Otra clara y contundente demostración de la categoría narrativa de Steven Spielberg, que retoma aquí parte de su mejor arsenal como director para sentar las bases de una película impecable y fascinante que denota en todo momento, además, que ha contado como guionistas a los hermanos Ethan y Joel Coen, probablemente los más brillantes en este apartado en el Hollywood actual.

El caso es que esta recreación del mundo de la guerra fría, localizada en la década de los cincuenta y que coincide en algunos momentos con un hecho tan determinante de la reciente historia europea cono la construcción del Muro de Berlín, mantiene en vilo a lo largo y ancho de sus 141 minutos con momentos que combinan la tensión, la provocación y un agudo sentido del humor.

Nombres de lujo, de una probada eficiencia, a los que hay que sumar a un Tom Hanks en su mejor versión que efectúa su cuarta colaboración con el director, que contribuyen a que el espectáculo no sólo no decaiga y que cumpla sus expectativas, sino que dote de entidad propia a una trama inspirada en hechos reales.

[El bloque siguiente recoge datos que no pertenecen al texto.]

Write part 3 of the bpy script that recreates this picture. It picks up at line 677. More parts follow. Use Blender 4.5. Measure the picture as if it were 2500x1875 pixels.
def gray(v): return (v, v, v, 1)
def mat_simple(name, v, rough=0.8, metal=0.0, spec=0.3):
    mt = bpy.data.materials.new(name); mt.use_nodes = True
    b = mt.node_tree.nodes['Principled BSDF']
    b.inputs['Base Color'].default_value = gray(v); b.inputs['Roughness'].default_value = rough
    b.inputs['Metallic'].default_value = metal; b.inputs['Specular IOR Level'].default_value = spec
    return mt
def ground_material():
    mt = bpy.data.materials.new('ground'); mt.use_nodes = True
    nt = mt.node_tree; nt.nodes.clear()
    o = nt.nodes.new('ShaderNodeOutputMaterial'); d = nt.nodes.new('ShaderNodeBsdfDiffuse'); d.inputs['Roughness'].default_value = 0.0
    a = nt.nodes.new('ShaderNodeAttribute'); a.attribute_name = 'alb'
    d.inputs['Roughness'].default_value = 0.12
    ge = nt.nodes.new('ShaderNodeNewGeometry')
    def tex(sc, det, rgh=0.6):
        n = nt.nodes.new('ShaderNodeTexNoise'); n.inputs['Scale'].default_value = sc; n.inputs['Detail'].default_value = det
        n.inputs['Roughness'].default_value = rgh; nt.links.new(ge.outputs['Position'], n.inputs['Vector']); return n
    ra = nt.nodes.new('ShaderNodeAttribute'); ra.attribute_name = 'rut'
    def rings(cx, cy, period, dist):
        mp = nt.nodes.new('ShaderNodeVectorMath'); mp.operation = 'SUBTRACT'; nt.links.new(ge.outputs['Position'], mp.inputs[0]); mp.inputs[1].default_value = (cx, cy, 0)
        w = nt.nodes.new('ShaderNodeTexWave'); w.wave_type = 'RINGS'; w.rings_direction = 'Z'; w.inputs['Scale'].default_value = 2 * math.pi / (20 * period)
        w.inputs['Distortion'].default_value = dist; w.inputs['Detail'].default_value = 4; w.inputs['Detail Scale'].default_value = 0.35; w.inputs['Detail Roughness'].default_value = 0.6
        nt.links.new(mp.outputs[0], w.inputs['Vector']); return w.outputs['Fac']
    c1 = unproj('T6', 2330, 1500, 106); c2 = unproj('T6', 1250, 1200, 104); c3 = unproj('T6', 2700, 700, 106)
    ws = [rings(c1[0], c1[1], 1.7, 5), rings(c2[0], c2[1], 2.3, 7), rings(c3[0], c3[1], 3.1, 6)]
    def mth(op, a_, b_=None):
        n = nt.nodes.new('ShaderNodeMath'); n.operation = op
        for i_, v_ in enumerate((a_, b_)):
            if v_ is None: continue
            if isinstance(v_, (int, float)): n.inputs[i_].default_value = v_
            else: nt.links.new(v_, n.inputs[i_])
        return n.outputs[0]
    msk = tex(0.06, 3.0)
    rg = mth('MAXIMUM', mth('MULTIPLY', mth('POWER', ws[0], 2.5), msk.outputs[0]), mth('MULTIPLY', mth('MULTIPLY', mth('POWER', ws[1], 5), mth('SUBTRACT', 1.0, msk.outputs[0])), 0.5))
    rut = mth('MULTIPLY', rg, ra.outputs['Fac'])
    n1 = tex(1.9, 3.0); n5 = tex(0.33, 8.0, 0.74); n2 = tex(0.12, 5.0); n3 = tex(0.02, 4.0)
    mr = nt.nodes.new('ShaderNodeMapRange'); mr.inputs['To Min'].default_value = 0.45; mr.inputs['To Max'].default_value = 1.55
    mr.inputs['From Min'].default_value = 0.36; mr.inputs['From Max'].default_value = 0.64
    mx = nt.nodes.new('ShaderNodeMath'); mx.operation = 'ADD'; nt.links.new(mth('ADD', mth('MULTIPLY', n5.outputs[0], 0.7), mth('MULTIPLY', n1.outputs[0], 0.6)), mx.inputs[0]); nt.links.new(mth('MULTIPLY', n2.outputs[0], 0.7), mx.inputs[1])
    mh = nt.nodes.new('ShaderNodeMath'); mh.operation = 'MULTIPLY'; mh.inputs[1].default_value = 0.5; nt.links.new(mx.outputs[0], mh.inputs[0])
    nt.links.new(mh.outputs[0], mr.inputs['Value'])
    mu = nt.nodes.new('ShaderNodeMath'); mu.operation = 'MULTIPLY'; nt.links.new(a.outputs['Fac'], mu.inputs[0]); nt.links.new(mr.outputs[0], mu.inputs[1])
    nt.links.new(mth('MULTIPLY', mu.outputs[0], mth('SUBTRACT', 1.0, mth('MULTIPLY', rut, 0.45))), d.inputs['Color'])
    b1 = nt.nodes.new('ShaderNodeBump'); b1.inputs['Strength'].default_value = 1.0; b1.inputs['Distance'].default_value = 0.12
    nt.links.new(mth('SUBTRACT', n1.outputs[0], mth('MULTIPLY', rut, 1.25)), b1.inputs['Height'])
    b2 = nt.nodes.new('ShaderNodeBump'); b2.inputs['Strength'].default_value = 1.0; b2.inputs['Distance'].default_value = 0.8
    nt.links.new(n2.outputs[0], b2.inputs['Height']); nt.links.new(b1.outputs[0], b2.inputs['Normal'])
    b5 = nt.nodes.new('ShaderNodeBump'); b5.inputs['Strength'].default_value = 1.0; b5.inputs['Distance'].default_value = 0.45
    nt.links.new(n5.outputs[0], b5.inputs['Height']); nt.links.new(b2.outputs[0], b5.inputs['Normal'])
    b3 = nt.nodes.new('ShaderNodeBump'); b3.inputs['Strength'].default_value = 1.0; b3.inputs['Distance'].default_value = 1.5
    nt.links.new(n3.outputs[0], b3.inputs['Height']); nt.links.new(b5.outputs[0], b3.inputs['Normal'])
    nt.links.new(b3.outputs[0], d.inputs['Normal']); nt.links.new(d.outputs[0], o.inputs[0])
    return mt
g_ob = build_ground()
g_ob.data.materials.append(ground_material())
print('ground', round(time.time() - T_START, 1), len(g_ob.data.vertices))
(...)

La primera mitad, inmejorable y superior a la segunda, nos ubica en el contexto idóneo, una Norteamérica que vive inmersa en los avatares de una rivalidad nada encubierta con la Unión Soviética que tiene su expresión más frecuente en el terreno del espionaje. La detención de un supuesto espía de la KGB, Rudolf Abel, que se había afincado en el país entregado a su afición predilecta, la pintura, representa el punto de partida.

Lo más inmediato es preparar el consiguiente juicio, en el que podría ser condenado a la pena de muerte, para lo cual se designa como abogado defensor a un James Donovan que fue en su día abogado pero que lo dejó hace unos años para dedicarse a otras tares profesionales. Es entonces, al aceptar Donovan el reto, cuando sale a relucir la honestidad e integridad de un hombre que no va a consentir ser utilizado por la CIA o el FBI como un mero títere. Es más, incluso ante las presiones del juez demostrará que su ética.